Responsibility for the poor performance ends with the players

Seven days less two hours stand between the end of the Barnet game and the start of the Notts County match on Saturday that gives the Bantams the first chance to put right what so obviously went wrong on at Underhill and that week will feel like an eternity.

As far as defeats go the 4-1 reversal to a team who were struggling to stay above clubs that started with a handicap reads as damningly as it could for City’s promotion hopes although such reversals are not without precedent in good times for the Bantams. The 4-0 defeat at Coventry City’s Highfield Road in 1999/2000 hardly seemed to precede the last day escape in beating Liverpool nor did the comprehensive 3-0 defeat at home to QPR in 1998 seem to suggest that the Bantams would be playing Premiership football next season.

Nevertheless both came to pass and both with in large part down to Paul Jewell’s ability to create momentum in his teams while being able to approach games as individual and discreet events with no connection needed and no propensity to drag a bad result from one to the other. That, more than anything, is Jewell’s greatest asset as a manager and one which Stuart McCall will hope to emulate as the Bantams – well placed and we twelve games to go in League Two this year – must bury this result as deep as can be.

However in burying Barnet the players cannot be allowed to let it slip from memory. It is an object less in the hardest truth in football to maintain in these days where the media revels in telling us that wins should be assumed for some clubs.

Liverpool’s goal on Sunday – according to the BBC – “saved their blushes” against Manchester City as if the Reds need only to turn up to Anfield and the game would be won giving no credit to the opposition. Very few – perhaps only one – games played in a decades of football seasons can be considered forgone conclusions and Bradford City’s trip to Barnet was not one of them.

Players need to focus on the idea that every game must be won before it can be won. The two points dropped by Manchester United since Christmas are not Liverpool throwing a title away but rather a relentless surge from the Red Devils.
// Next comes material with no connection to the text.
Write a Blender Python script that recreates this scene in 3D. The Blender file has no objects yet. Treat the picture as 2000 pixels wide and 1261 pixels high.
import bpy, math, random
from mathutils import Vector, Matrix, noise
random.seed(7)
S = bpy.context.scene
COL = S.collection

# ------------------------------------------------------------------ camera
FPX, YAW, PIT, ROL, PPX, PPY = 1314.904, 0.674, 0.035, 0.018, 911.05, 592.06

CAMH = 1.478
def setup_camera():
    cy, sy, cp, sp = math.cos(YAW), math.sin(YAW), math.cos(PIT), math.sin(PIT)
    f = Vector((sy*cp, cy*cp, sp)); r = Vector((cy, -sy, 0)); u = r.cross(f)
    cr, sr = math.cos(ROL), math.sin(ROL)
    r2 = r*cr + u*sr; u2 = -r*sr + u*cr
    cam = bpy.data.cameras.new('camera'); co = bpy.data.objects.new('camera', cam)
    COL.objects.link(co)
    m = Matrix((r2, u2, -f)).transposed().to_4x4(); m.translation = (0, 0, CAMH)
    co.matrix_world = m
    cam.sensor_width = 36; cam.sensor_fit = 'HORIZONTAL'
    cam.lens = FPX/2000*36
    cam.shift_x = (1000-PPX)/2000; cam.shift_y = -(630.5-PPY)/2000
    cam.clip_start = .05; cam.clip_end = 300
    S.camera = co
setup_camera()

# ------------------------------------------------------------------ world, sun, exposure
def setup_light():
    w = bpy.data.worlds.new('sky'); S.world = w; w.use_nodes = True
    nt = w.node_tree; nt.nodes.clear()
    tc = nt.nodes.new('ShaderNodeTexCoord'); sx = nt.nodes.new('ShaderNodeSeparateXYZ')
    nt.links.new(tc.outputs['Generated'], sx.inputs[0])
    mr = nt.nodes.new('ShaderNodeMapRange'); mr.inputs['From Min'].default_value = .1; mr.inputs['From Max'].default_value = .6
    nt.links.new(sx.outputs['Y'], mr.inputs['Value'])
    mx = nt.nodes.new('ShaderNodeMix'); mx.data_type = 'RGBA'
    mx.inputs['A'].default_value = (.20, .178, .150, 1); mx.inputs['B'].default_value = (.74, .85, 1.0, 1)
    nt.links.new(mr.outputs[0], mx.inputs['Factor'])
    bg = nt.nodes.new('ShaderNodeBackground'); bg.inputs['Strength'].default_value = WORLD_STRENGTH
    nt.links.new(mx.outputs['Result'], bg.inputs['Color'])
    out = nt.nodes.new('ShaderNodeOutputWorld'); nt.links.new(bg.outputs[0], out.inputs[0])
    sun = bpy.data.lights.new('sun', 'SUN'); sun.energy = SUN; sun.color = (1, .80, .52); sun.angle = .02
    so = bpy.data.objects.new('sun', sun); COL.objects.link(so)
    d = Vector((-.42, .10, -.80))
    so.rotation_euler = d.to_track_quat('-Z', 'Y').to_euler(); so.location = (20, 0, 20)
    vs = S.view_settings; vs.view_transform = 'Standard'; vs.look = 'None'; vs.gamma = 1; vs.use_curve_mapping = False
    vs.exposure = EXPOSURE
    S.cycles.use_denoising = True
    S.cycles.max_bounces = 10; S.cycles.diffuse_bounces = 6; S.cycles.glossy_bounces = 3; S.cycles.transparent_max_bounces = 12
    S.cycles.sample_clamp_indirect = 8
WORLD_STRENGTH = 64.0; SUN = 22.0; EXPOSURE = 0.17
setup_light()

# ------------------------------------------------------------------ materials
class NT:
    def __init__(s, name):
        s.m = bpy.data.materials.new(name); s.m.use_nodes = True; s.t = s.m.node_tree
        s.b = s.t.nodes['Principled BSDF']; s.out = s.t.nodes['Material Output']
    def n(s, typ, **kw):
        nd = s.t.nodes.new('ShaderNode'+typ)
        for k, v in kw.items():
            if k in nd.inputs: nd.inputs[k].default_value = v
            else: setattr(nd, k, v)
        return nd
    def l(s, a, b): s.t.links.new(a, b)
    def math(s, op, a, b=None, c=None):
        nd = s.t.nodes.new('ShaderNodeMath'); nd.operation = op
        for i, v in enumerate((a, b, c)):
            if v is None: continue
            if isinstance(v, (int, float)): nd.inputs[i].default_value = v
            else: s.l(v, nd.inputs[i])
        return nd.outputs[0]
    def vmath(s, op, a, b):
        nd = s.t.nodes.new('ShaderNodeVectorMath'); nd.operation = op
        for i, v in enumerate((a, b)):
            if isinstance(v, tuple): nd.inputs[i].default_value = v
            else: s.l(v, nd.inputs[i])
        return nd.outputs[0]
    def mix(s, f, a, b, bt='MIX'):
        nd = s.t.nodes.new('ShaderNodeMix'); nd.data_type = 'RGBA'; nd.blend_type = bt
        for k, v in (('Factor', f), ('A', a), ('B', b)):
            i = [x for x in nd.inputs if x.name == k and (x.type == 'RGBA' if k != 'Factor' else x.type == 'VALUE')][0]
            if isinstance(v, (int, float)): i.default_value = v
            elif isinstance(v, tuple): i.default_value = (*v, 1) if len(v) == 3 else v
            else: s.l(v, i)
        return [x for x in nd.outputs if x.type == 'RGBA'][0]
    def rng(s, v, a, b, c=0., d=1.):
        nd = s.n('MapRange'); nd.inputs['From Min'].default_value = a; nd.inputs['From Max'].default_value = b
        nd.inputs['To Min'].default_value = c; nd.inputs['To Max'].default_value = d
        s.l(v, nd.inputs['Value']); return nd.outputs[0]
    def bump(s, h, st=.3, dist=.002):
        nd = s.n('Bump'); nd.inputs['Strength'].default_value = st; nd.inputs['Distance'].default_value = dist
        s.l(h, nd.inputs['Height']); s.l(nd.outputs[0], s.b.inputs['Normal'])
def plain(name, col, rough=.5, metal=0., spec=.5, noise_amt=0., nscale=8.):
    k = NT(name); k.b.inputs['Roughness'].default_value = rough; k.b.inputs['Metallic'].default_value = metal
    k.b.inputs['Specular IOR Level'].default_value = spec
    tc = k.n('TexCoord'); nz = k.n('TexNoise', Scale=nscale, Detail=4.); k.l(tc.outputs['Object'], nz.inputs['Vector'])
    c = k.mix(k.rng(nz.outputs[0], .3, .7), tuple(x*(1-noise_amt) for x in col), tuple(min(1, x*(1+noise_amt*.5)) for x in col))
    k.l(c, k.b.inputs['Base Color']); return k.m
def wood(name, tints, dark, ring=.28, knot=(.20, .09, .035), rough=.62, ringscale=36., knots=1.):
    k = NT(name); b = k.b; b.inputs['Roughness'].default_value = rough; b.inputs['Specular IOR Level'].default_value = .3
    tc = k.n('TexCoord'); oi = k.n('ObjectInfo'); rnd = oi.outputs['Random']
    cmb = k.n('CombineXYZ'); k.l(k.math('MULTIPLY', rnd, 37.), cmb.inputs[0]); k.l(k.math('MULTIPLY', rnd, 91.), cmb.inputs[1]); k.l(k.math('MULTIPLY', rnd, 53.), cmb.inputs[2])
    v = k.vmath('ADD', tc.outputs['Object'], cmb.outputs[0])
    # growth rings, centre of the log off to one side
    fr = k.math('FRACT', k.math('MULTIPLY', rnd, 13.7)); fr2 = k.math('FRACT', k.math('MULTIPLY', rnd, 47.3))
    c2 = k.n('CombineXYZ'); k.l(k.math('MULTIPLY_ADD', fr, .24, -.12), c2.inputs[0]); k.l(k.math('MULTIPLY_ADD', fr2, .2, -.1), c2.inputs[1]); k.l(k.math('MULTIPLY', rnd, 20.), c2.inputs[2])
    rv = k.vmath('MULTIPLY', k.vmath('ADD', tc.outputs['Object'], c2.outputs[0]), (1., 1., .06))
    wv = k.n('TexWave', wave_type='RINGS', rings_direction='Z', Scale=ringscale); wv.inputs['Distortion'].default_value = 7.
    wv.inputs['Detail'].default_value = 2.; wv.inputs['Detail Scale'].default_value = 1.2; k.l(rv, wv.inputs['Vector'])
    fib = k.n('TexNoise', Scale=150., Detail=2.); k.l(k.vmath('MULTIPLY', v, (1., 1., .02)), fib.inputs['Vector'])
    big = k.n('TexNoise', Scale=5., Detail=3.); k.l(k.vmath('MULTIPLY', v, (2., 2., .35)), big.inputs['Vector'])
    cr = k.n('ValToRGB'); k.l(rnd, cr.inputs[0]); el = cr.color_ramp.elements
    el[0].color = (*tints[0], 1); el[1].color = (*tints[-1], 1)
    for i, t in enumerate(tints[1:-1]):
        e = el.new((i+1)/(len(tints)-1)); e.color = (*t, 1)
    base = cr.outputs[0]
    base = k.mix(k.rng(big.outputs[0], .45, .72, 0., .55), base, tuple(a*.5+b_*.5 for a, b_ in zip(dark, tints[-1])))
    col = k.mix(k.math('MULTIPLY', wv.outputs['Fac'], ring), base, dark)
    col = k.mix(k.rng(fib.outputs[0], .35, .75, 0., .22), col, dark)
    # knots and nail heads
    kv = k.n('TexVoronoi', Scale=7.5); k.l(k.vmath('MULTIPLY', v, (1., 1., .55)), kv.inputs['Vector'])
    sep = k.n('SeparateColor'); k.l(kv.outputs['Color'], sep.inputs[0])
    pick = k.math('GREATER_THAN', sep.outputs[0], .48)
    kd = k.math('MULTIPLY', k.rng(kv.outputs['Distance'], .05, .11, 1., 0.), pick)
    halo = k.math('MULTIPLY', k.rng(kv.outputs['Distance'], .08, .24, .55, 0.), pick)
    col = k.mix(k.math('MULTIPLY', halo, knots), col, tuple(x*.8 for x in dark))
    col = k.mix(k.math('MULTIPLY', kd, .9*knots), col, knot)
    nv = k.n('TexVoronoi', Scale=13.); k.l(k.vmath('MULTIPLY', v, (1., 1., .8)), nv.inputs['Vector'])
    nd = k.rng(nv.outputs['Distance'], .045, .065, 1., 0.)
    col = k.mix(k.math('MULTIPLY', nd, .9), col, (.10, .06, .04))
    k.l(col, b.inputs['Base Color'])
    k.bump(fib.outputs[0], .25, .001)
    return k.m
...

Bradford City’s three wins on the spin were not the result of being paired with three clubs that were de facto worse than us – Grimsby Town, Gillingham and Wycombe are bottom, middle and top – but the result of a team reacting to the defeat at Bury and looking to do things properly, to win every game by winning the battles within the game.

Every game has to be won.

Which is in the reckoning what City failed to do and the accusation at the players doors is that they thought they could win just by turning up and any player who is not itching to put that right, who’s week in training is not all about putting that right, who is not laying in bed on a evening how they can put it right need to turn up on Saturday to try put it right.
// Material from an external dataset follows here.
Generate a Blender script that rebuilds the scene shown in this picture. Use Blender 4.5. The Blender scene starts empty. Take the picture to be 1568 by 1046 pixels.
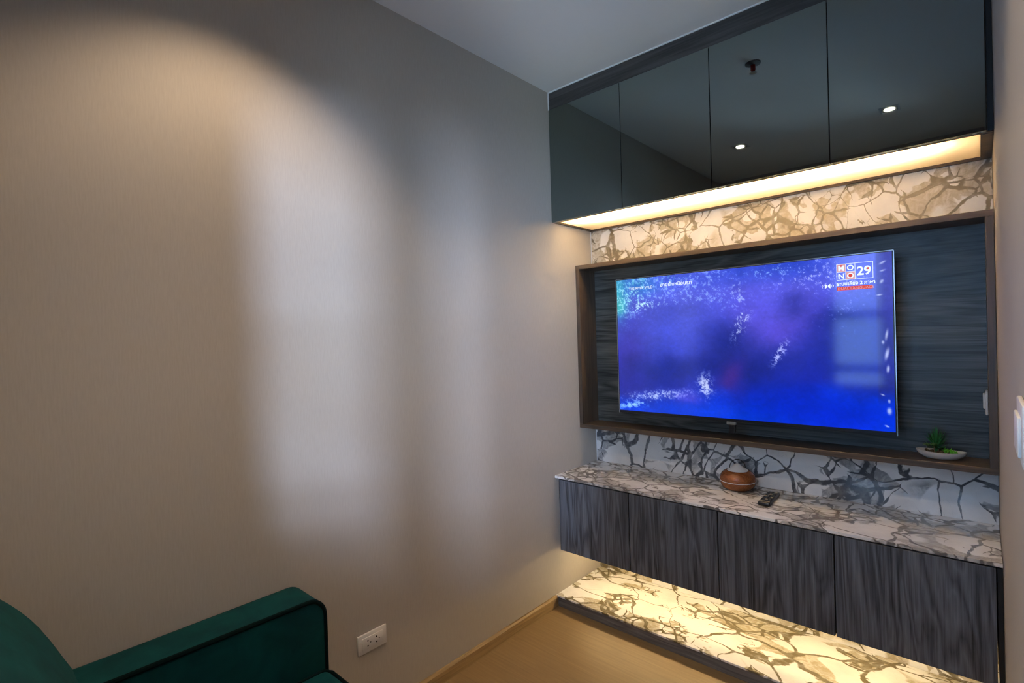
import bpy, bmesh, math, random
import numpy as np
from mathutils import Vector, Matrix, noise as mnoise

PI = math.pi
C = bpy.context.scene.collection
SC = bpy.context.scene

# ------------------------------------------------------------------ camera
cd = bpy.data.cameras.new('camera')
cam = bpy.data.objects.new('camera', cd)
C.objects.link(cam)
yaw, pitch, roll = .7345, -.0104, -.03
Fw = Vector((-math.sin(yaw)*math.cos(pitch), math.cos(yaw)*math.cos(pitch), math.sin(pitch)))
Rt = Fw.cross(Vector((0, 0, 1))).normalized()
Up = Rt.cross(Fw)
cr, sr = math.cos(roll), math.sin(roll)
Rt, Up = cr*Rt + sr*Up, cr*Up - sr*Rt
CAM = Vector((1.6142, -2.4728, 1.3696))
M = Matrix.Identity(4)
for i in range(3):
    M[i][0], M[i][1], M[i][2], M[i][3] = Rt[i], Up[i], -Fw[i], CAM[i]
cam.matrix_world = M
cd.sensor_width = 36
cd.lens = 794.434/1568*36
cd.clip_start = .01
SC.camera = cam

# ------------------------------------------------------------------ world, exposure
w = bpy.data.worlds.new('world')
SC.world = w
w.use_nodes = True
bg = w.node_tree.nodes['Background']
bg.inputs[0].default_value = (.40, .64, 1, 1)
bg.inputs[1].default_value = 6.0
SC.view_settings.view_transform = 'Standard'
SC.view_settings.look = 'None'
SC.view_settings.exposure = 0.12
SC.view_settings.gamma = 1
SC.view_settings.use_curve_mapping = False

def area(name, loc, target, sx, sy, power, col, spread=180):
    l = bpy.data.lights.new(name, 'AREA')
    l.shape = 'RECTANGLE'; l.size = sx; l.size_y = sy
    l.energy = power; l.color = col; l.spread = math.radians(spread)
    o = bpy.data.objects.new(name, l)
    o.location = loc
    o.rotation_euler = (Vector(target)-Vector(loc)).to_track_quat('-Z', 'Y').to_euler()
    C.objects.link(o)
    return o

# area lamps added outside the window: side daylight, plus low fill tilted at the ceiling
area('daylight_far', (3.7, -6.3, 2.1), (.9, -2.7, 1.35), .48, 1.3, 640, (.66, .74, 1.0))
area('daylight_fill', (2.35, -3.75, .75), (.7, -1.9, 1.9), 1.5, 1.4, 270, (.80, .92, 1.0))

WARM = (1.0, .66, .34)
W = 1.654          # room width
H = 2.6            # ceiling height
YB = -2.7          # wall behind the camera

# ------------------------------------------------------------------ node helpers
def newmat(name):
    m = bpy.data.materials.new(name); m.use_nodes = True
    nt = m.node_tree; nt.nodes.clear()
    out = nt.nodes.new('ShaderNodeOutputMaterial')
    b = nt.nodes.new('ShaderNodeBsdfPrincipled')
    nt.links.new(b.outputs[0], out.inputs[0])
    return m, nt, b
def N(nt, t, **kw):
    n = nt.nodes.new('ShaderNode'+t)
    for k, v in kw.items():
        if k.startswith('i_'): n.inputs[k[2:].replace('_', ' ')].default_value = v
        else: setattr(n, k, v)
    return n
def L(nt, a, b): nt.links.new(a, b)
def rgb(r, g, b):
    f = lambda c: (c/255/12.92) if c/255 <= .04045 else ((c/255+.055)/1.055)**2.4
    return (f(r), f(g), f(b), 1)
def ramp(nt, fac, stops, interp='LINEAR'):
    r = nt.nodes.new('ShaderNodeValToRGB'); r.color_ramp.interpolation = interp
    e = r.color_ramp.elements
    while len(e) < len(stops): e.new(.5)
    for el, (p, c) in zip(e, stops):
        el.position = p; el.color = c if len(c) == 4 else (*c, 1)
    L(nt, fac, r.inputs[0]); return r.outputs[0]
def mapr(nt, v, a, b, c, d):
    m = N(nt, 'MapRange'); m.clamp = True
    for i, x in enumerate((a, b, c, d)): m.inputs[i+1].default_value = x
    L(nt, v, m.inputs[0]); return m.outputs[0]
def math_(nt, op, a, b=None):
    m = N(nt, 'Math', operation=op)
    for i, x in enumerate((a, b)):
        if x is None: continue
        if isinstance(x, (int, float)): m.inputs[i].default_value = x
        else: L(nt, x, m.inputs[i])
    return m.outputs[0]
def coords(nt, scale=(1, 1, 1), loc=(0, 0, 0), rot=(0, 0, 0)):
    tc = N(nt, 'TexCoord'); mp = N(nt, 'Mapping')
    mp.inputs['Scale'].default_value = scale; mp.inputs['Location'].default_value = loc
    mp.inputs['Rotation'].default_value = rot
    L(nt, tc.outputs['Object'], mp.inputs[0]); return mp.outputs[0]
def noise(nt, vec, scale, detail=4, rough=.55, dist=0):
    n = N(nt, 'TexNoise'); n.inputs['Scale'].default_value = scale
    n.inputs['Detail'].default_value = detail; n.inputs['Roughness'].default_value = rough
    n.inputs['Distortion'].default_value = dist
    L(nt, vec, n.inputs['Vector']); return n
def mix(nt, fac, a, b, blend='MIX'):
    m = N(nt, 'Mix', data_type='RGBA', blend_type=blend)
    if isinstance(fac, (int, float)): m.inputs[0].default_value = fac
    else: L(nt, fac, m.inputs[0])
    for s, x in ((6, a), (7, b)):
        if isinstance(x, tuple): m.inputs[s].default_value = x if len(x) == 4 else (*x, 1)
        else: L(nt, x, m.inputs[s])
    return m.outputs[2]
def bump(nt, b, h, strength=.2, dist=.001):
    n = N(nt, 'Bump'); n.inputs['Strength'].default_value = strength; n.inputs['Distance'].default_value = dist
    L(nt, h, n.inputs['Height']); L(nt, n.outputs[0], b.inputs['Normal'])
def plain(name, col, rough=.5, metal=0, spec=.5, coat=0, noise_amt=.06):
    m, nt, b = newmat(name)
    v = coords(nt)
    n = noise(nt, v, 40, 3)
    c = (*col, 1) if len(col) == 3 else col
    d = tuple(x*(1-noise_amt) for x in c[:3])
    L(nt, mix(nt, n.outputs[0], c, (*d, 1)), b.inputs['Base Color'])
    b.inputs['Roughness'].default_value = rough; b.inputs['Metallic'].default_value = metal
    b.inputs['Specular IOR Level'].default_value = spec; b.inputs['Coat Weight'].default_value = coat
    return m
def emit(name, col, strength):
    m = bpy.data.materials.new(name); m.use_nodes = True
    nt = m.node_tree; nt.nodes.clear()
    o = nt.nodes.new('ShaderNodeOutputMaterial'); e = nt.nodes.new('ShaderNodeEmission')
    e.inputs[0].default_value = (*col[:3], 1); e.inputs[1].default_value = strength
    nt.links.new(e.outputs[0], o.inputs[0]); return m

# ------------------------------------------------------------------ materials
def mat_wallpaper():
    m, nt, b = newmat('taupe_wallpaper')
    v = coords(nt, (260, 260, 26)); n1 = noise(nt, v, 1, 3, .6)
    v2 = coords(nt, (40, 40, 400)); n2 = noise(nt, v2, 1, 2)
    h = math_(nt, 'ADD', n1.outputs[0], math_(nt, 'MULTIPLY', n2.outputs[0], .6))
    c = ramp(nt, n1.outputs[0], [(.3, (.395, .365, .32)), (.7, (.43, .40, .352))])
    L(nt, c, b.inputs['Base Color']); b.inputs['Roughness'].default_value = .62
    b.inputs['Specular IOR Level'].default_value = .3
    bump(nt, b, h, .10, .0005); return m
def mat_wood(name, grain, dark, light, seed=0, rough=.42, contrast=1.0, scale=1.0):
    """charcoal wood veneer: figure lines run along axis `grain`"""
    m, nt, b = newmat(name)
    s = [9*scale]*3; s['xyz'.index(grain)] = .75*scale
    v = coords(nt, tuple(s), (seed*3.1, seed*1.7, seed*2.3))
    n0 = noise(nt, v, 1.1, 3, .5, .6)
    rings = math_(nt, 'FRACT', math_(nt, 'MULTIPLY', n0.outputs[0], 9))
    saw = math_(nt, 'ABSOLUTE', math_(nt, 'SUBTRACT', rings, .5))
    s2 = [210*scale]*3; s2['xyz'.index(grain)] = 4.5*scale
    v2 = coords(nt, tuple(s2), (seed, seed*5, seed*2))
    n2 = noise(nt, v2, 1, 5, .65)
    s3 = [26*scale]*3; s3['xyz'.index(grain)] = .9*scale
    n3 = noise(nt, coords(nt, tuple(s3), (seed*2, 0, seed)), 1, 3, .6)
    a = math_(nt, 'MULTIPLY', saw, .6)
    f = math_(nt, 'ADD', math_(nt, 'ADD', a, math_(nt, 'MULTIPLY', n2.outputs[0], .85)), math_(nt, 'MULTIPLY', n3.outputs[0], .3))
    f = mapr(nt, f, .725-.36/contrast, .725+.36/contrast, 0, 1)
    L(nt, mix(nt, f, dark, light), b.inputs['Base Color'])
    b.inputs['Roughness'].default_value = rough
    bump(nt, b, n2.outputs[0], .15, .0006); return m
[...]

The week should be a long time. It is a long time with a defeat like this hanging in the mind but not the air. McCall must minimise and move on. Take the lesson from the game that every minute of a game, every game of a season, needs to be battled in and that the players cannot turn up and win or worse, stand waiting for someone else in claret and amber to take the responsibility for the performance.

Once the squad is assembled and has been drilled and proved that it can play – and City are only two games gone from beating the team that dominated League Two – then the manager and coaching staff play a significant role in preparing the team mentally but ultimately no manager tells a player to put in an insipid performance, to hide from the ball, to be reactive rather than proactive in making things happen on the field.

It is easy to forget that – indeed there is much debate on it – after a week of perpetrations the manager has little control over the players once they are on the field. Kevin Keegan believed in that, it tormented Brian Clough, and on Match of the Day after a Coventry City home defeat Gordon Strachan famously intoned

We spend all week telling the players what to do and they nod their heads and tell me they have heard me but on the weekend they go and do that!

The retention and extension of Stuart McCall at Bradford City was much talked about at the end of last week and surely McCall spent days preparing his side for Barnet in the way that had seen other victories this season. Someone at City is accused of boosting the home side with the news that Rhys Evans was not fully fit but could play anyway recalling Sir Bobby Robson’s famous tunnel comment at the Cameroon to the England squad –

This lot can’t play.

Having been selected and proven in previous games as a team of quality who can perform as a team the players need to take responsibility for their own performances and the vast majority of them on Saturday would not be able to say that they did as much to win the Barnet game as they did that against Wycombe Wanderers on the Saturday before and that – not Stuart McCall or Rhys Evans or the much discussed Press Officer at Valley Parade – is why we lost.

The players have seven days to think about that.